Tuesday, May 19, 2009

Understanding the financial crisis

NOT A GAME POST!!!

If you happen to be struggling to understand how this huge financial crisis we are all in could have happened (don't worry, you aren't alone), I can only recommend to read My Personal Credit Crisis in the New York Times. There an economics reporter of the New York Times, well qualified to have known better, explains in detail how he got deep into debt up to the point where he is waiting for the foreclosure on his mortgage. He explains exactly how with not much disposable income after alimony payments he still managed to borrow half a million dollars, which he then obviously couldn't pay back.

It somehow reminds me of a 20 year old film called Rosalie goes shopping, which explains that: "When you're $100,000 in debt, it's your problem. When you're $1,000,000 in debt... it's the bank's." You just need to add that if *everyone* is a million dollar in debt, then it's the world's problem. If everybody used to spend (income + X%), then not only need people to go back to spend only their income, but they need to spend (income - Y%), with the Y% used to pay back the debt. The combined total is the spending and thus GDP falling by (X+Y)%.

I'm not very optimistic that this will be over soon, because I suspect the banks still have a lot of skeletons in the closet, for example in the form of credit card consumer debt. A recession means rising unemployment, which usually hits people most who already had the most credit risk, and causes them to default on their debt. It might take years before the mess is completely cleared up.
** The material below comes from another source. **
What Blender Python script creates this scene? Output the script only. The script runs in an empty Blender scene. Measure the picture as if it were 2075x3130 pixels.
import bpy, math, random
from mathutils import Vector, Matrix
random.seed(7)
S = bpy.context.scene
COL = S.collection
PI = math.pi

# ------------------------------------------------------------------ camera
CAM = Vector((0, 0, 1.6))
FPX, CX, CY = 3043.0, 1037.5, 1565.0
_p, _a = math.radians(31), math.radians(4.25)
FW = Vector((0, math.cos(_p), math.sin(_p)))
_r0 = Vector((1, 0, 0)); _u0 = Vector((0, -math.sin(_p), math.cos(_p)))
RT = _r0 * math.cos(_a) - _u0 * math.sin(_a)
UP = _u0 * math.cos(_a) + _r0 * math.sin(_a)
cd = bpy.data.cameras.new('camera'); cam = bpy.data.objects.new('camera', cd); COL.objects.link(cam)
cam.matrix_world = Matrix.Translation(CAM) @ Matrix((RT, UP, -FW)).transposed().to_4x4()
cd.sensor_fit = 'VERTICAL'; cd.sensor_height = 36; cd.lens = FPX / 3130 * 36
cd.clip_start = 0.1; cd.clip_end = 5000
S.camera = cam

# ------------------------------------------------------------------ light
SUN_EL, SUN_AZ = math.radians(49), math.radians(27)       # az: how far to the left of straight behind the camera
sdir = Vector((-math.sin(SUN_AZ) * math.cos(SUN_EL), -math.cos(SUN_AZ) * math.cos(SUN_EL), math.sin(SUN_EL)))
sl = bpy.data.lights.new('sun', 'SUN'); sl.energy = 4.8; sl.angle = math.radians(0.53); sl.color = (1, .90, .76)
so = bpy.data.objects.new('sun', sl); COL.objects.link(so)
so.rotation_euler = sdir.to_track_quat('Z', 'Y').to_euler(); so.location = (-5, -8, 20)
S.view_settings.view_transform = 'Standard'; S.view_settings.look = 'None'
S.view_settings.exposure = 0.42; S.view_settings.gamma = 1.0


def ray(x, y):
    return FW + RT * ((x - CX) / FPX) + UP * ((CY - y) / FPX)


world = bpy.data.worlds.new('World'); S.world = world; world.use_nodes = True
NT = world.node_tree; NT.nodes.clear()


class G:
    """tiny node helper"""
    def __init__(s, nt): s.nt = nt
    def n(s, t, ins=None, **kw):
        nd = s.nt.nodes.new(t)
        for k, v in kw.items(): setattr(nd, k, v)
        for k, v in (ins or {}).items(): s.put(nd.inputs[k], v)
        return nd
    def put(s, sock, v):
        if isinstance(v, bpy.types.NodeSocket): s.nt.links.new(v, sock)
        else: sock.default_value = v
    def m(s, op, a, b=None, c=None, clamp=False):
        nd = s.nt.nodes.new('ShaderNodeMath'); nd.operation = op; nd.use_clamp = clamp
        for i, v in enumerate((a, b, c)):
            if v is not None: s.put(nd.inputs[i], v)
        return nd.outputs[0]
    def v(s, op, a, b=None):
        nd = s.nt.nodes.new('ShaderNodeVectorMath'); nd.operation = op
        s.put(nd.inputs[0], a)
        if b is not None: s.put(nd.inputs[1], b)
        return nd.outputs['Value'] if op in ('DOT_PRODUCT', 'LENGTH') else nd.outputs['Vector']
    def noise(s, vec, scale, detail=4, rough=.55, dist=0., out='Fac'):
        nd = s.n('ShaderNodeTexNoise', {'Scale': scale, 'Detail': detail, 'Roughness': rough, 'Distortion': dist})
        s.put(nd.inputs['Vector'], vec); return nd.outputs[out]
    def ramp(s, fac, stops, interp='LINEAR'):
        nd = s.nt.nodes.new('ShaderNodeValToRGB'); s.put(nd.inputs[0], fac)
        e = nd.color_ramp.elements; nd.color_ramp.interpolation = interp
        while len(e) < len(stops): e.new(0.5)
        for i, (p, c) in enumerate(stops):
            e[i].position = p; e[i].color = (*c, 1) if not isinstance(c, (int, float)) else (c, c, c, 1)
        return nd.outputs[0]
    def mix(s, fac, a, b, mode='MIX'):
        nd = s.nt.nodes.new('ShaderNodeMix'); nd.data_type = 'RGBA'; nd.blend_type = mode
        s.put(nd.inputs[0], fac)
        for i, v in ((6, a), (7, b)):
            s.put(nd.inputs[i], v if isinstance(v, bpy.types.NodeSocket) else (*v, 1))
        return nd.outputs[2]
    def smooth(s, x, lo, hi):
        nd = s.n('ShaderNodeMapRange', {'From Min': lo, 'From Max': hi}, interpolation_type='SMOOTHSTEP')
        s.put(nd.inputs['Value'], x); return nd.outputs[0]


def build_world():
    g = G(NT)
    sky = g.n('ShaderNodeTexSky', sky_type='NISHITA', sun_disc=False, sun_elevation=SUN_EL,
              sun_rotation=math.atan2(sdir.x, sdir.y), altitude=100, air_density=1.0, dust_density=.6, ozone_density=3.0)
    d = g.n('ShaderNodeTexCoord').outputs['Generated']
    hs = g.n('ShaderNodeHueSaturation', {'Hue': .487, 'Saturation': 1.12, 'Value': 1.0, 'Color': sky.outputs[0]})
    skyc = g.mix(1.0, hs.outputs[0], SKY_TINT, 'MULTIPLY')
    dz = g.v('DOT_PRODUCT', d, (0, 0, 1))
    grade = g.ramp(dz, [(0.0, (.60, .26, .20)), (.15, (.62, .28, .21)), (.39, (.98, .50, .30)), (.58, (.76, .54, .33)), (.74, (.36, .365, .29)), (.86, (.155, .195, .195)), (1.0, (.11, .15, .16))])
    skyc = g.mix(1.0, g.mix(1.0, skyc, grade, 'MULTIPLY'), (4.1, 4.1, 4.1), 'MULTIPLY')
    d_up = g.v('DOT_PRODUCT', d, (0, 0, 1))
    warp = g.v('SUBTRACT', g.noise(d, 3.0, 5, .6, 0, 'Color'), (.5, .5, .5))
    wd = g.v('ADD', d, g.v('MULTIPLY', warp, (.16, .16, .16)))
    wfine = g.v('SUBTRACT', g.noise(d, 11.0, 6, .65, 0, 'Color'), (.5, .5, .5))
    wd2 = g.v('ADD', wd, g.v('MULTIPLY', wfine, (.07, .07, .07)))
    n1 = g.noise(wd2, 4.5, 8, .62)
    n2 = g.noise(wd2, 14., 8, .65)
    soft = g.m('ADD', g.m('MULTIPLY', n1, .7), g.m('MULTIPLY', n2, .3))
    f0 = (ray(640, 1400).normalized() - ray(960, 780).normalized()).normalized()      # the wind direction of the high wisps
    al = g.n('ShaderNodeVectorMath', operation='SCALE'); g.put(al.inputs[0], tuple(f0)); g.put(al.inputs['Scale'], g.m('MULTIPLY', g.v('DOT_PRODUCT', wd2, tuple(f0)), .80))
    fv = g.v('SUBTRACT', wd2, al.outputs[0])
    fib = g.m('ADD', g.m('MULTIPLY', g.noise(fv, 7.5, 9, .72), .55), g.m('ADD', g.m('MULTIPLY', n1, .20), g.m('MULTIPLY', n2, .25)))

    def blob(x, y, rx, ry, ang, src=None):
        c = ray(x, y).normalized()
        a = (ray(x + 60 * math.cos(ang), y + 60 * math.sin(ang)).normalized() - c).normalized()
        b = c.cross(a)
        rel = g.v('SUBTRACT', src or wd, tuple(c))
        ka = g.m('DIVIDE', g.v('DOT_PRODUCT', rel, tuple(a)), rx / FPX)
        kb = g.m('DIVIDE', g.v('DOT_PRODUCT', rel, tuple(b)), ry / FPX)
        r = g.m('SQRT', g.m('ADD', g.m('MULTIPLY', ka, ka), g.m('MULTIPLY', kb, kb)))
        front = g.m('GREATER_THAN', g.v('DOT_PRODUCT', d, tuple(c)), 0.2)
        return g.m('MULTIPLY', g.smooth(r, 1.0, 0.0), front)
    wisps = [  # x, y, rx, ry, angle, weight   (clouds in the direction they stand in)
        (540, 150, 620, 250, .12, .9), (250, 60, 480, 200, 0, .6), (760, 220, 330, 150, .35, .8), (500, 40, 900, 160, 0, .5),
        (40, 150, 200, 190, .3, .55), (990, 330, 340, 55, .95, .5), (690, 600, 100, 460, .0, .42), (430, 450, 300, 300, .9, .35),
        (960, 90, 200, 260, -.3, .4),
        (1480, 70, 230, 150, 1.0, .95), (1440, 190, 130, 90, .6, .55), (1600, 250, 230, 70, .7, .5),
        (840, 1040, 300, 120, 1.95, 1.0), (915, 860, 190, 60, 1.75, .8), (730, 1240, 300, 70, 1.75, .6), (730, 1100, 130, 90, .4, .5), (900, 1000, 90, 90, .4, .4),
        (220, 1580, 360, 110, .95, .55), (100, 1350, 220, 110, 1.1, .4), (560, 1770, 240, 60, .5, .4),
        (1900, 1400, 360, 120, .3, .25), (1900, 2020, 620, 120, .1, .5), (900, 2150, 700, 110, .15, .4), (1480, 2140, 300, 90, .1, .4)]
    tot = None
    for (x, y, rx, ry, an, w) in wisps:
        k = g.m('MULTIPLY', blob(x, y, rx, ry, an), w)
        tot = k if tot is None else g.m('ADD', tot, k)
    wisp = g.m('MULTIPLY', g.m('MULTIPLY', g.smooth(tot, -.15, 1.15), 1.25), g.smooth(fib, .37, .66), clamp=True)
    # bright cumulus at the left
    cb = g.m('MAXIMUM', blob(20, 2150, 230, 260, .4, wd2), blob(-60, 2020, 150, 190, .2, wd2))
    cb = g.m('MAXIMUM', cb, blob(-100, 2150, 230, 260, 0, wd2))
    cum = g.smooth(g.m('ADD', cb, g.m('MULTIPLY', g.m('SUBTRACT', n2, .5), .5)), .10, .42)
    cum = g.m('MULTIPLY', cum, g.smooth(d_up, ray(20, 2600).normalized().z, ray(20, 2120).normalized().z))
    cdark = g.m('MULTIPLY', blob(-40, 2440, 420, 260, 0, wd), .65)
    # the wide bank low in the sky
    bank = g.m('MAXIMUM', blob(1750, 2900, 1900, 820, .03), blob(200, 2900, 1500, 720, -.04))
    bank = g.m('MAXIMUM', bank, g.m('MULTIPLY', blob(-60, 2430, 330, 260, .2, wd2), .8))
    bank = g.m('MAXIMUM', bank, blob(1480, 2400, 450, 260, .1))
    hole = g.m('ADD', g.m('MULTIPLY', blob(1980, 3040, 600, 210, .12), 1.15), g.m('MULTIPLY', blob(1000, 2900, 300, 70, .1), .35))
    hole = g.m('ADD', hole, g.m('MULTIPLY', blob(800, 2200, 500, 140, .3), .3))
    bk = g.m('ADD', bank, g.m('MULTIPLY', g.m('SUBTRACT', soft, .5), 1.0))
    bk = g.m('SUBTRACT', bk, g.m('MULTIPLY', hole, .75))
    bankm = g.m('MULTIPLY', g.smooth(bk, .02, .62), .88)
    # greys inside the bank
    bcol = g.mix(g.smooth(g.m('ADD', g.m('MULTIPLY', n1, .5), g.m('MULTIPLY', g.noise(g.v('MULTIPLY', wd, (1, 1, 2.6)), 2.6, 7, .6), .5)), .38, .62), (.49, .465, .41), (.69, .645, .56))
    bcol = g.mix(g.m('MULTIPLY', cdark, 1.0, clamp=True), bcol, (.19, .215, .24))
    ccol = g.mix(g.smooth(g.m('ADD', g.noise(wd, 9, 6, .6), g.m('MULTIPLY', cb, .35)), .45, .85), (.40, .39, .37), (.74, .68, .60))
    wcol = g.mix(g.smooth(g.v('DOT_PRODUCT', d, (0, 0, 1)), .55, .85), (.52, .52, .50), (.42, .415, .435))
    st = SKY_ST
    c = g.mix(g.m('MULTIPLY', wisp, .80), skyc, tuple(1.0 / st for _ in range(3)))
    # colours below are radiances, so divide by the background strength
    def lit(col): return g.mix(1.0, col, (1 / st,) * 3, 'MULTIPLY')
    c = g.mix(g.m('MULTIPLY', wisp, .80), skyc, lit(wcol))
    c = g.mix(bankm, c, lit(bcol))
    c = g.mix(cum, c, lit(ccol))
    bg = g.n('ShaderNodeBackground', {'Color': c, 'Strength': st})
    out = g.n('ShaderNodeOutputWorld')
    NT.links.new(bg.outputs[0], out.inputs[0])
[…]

And once the banks balance sheets and everybody's personal debt is "back to normal", whatever that is, we need to start paying back the trillions that our governments are now spending on our behalf to rescue the economy.

While the temptation is big to blame somebody for the mess, in the end it was a case of collective insanity. You need to be crazy to borrow half a million dollars on not sufficient income to pay it back, but there need to be a whole lot of crazy people involved in you actually getting that loan. I just hope that this scars us permanently with the lesson that you shouldn't live beyond your means. But like any major crisis, some people whose personal finances were perfectly in order will suffer too, because they lost their job, or their savings, or both. It just is very hard to explain to somebody that he just got fired because his company was exporting goods that a buyer on a different continent couldn't really afford, and now stopped buying.

Nevertheless there will be an even greater number of people who will come out of this crisis with not too much of a loss. 10% unemployment is a catastrophe for many, but it means that the other 90% still have a job. If you *were* saving instead of living on credit, you probably lost money from your investments, but if you weren't speculating wildly, most of those losses are on paper only. Working in a company during a crisis can be unpleasant, and many perks, bonuses, and pay rises will disappear or become much smaller in the years to come. But at the end of the tunnel many of us will emerge a bit poorer and a lot wiser. Just fasten your seat belts, this might be a bumpy ride.